The regulator said the lack of supervision raised concerns that investors were sold more expensive share classes that weren't suitable for them.

The Financial Industry Regulatory Authority Inc. fined Securities America $175,000 for failing to properly oversee the sale of a certain type of short-term variable annuity product.

According to Finra, Securities America brokers violated or overlooked suitability concerns related to the share classes of the variable annuities being sold during the relevant period, between Aug. 4, 2014 and Jan. 28, 2016.

During this period, Finra said Securities America sold both B-share VA contracts, the most commonly sold share class, and L-share contracts, which are more expensive because they have relatively short surrender periods. In other words, investors pay a higher fee in exchange for increased liquidity.

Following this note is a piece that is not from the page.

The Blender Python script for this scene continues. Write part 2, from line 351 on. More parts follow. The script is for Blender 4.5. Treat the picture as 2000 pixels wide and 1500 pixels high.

According to Finra, during the relevant period, Securities America received approximately $53 million from the sale of variable annuities, including approximately $6.6 million from the sale of 1,904 L-share contracts. Finra said the lack of supervision raised suitability concerns as to whether clients should have been sold the more expensive L-shares.

Securities America did not respond to a request for comment.

Adam Gana, a securities lawyer not affiliated with the case, said the specific class of variable annuities often court suitability abuses because they come with higher commissions.

“It’s imperative when selling annuities that brokerage firms adequately disclose all the risks, fees and durations of an annuity at a minimum,” he said. “I find that firms regularly misrepresent that information. High-commission products become a breeding ground for this type of misconduct.”